Avec le temps, cette lutte a dû prendre un caractère politique, le slogan de l’agitation étant devenu celui des intérêts communs à tous les travailleurs polonais. C’est ce qui s’est passé lors des manifestations du 1er mai, lorsque le slogan des 8 heures de travail et de la liberté politique a attiré des milliers de nos prolétaires...
Après 4 ans, le mouvement social-démocrate a réussi à s’enraciner profondément dans la classe ouvrière polonaise. La conscience des intérêts, la conviction qu’il faut lutter pour limiter l’exploitation, la nécessité des organisations ouvrières, ont pénétré les larges masses. Pendant la fête du 1er mai, des milliers de travailleurs ont été animés par une seule pensée, enflammés par un seul sentiment et unis sous la bannière internationale du prolétariat,
Les quatre dernières années ont montré à quel point la classe ouvrière polonaise est capable d’embrasser les idées de la social-démocratie et de devenir une puissance sociale de premier plan. Mais le développement de notre mouvement ouvrier a créé de nouveaux besoins en rapport avec son nouvel état.
L’un de ces besoins, le plus important, est la formation - en liaison avec l’agitation de masse - d'une intelligentsia ouvrière.
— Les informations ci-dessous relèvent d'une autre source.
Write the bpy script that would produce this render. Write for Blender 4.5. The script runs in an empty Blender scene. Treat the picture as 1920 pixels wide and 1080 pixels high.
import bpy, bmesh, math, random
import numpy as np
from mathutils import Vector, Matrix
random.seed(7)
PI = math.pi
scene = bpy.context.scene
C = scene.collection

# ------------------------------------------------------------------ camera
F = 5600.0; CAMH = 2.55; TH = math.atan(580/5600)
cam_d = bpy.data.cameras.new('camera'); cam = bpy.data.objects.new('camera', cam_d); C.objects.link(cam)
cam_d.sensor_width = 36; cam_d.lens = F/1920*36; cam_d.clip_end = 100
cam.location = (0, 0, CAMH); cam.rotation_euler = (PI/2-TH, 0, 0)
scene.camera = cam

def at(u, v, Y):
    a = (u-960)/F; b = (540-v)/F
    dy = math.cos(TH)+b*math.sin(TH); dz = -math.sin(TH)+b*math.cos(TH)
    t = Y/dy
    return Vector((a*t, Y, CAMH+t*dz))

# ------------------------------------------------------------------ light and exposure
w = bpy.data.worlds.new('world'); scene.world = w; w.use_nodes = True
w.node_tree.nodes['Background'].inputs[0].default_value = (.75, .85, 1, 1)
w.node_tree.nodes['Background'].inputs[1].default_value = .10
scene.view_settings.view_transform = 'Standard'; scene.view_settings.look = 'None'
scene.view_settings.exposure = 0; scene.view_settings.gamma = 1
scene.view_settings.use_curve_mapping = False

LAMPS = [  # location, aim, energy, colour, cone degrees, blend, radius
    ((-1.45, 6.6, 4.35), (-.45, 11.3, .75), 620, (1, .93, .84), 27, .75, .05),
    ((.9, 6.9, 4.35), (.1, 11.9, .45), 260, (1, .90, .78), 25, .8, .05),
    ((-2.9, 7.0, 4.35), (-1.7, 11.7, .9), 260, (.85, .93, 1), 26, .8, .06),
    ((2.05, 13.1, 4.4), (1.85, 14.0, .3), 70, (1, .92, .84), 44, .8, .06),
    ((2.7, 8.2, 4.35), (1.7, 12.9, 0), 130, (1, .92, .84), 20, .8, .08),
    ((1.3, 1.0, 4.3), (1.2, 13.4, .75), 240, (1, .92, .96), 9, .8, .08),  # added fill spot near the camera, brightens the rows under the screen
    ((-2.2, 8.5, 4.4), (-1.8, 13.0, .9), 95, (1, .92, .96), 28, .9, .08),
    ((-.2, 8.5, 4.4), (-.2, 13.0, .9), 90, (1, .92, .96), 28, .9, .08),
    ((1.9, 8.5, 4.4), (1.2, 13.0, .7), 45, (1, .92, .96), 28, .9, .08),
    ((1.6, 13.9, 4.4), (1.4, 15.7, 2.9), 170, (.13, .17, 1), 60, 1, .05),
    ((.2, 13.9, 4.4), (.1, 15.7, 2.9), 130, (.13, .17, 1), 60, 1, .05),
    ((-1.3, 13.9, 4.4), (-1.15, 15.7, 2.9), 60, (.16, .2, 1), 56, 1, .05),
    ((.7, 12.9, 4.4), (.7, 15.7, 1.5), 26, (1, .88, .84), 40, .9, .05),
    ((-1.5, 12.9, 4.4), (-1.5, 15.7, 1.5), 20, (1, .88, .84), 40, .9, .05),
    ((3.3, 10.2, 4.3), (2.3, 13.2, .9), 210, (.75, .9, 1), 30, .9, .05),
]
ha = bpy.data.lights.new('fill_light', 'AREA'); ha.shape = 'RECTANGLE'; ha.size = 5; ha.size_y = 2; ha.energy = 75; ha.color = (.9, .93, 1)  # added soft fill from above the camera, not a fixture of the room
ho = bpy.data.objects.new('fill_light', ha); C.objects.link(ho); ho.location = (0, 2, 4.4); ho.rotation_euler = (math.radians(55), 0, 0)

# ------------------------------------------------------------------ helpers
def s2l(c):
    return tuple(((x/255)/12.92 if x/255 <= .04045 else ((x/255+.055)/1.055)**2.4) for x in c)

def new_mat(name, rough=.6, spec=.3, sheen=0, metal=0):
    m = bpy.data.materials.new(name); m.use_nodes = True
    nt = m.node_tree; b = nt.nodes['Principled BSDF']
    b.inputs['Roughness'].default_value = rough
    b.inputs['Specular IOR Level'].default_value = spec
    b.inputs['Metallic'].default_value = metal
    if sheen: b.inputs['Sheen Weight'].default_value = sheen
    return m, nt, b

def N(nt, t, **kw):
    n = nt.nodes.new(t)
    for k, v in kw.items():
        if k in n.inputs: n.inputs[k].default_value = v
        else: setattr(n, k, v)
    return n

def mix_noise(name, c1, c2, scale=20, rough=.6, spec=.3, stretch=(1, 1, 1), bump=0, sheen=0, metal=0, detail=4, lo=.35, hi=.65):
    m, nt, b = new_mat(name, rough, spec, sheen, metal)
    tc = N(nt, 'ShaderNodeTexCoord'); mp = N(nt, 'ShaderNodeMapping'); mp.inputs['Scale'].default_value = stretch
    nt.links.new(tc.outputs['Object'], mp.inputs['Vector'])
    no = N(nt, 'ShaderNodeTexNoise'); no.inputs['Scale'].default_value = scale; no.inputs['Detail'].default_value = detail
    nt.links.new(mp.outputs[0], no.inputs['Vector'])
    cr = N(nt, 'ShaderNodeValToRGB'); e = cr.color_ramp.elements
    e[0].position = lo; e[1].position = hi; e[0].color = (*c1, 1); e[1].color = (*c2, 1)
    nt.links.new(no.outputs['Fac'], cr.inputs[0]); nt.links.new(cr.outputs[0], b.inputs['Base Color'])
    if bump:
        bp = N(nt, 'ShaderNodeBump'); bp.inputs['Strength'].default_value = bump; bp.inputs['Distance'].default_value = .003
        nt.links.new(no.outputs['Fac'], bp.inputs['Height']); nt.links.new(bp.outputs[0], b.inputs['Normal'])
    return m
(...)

Face au vaste mouvement ouvrier d’aujourd’hui, cette intelligentsia doit constituer l’avant-garde des masses laborieuses et être leur guide à chaque instant de la lutte.
En outre, il est de la plus haute importance qu’à travers les tâches et les objectifs des différents groupes ouvriers, des luttes quotidiennes, les tâches générales de notre mouvement ouvrier soient mises en avant, étendant ainsi la sphère de l’agitation politique.
Le but de notre publication est de satisfaire, au moins en partie, les besoins ci-dessus. C’est pourquoi nous désignons notre périodique pour les couches de la classe ouvrière qui se situent au-dessus des autres sur le plan intellectuel et qui sont capables de répondre aux tâches de l’intelligentsia ouvrière.
Tout ce que nous avons dit ci-dessus sur notre mouvement social-démocrate définit également le caractère et la direction de notre organe - en tant qu’expression de ce mouvement.
Quant au contenu du document, il comprendra :
1. une critique du capitalisme et la définition et l’éclairage des tâches générales du mouvement ouvrier international,
2. une critique de toutes les principales manifestations de la vie sociale, dans la mesure où elles concernent la classe ouvrière, et des faits actuels, principalement du pays et aussi de la Russie ; une formulation des tâches spéciales de notre mouvement ouvrier : la nécessité de gagner la liberté politique et l’essence des prochaines réformes économiques que les travailleurs doivent exiger afin de limiter l’exploitation ; une explication de la solidarité des intérêts du prolétariat polonais et russe dans la lutte contre l’absolutisme.
3. des nouvelles de l’histoire et de l’état actuel des affaires et des [actes] plus importants du mouvement ouvrier à l’étranger,
En réalisant de notre mieux le programme ci-dessus, nous espérons satisfaire au moins en partie les besoins de notre mouvement et, par le biais de "Sprawa Robotnicza", donner à nos agitateurs une arme littéraire, indispensable dans une large activité social-démocrate.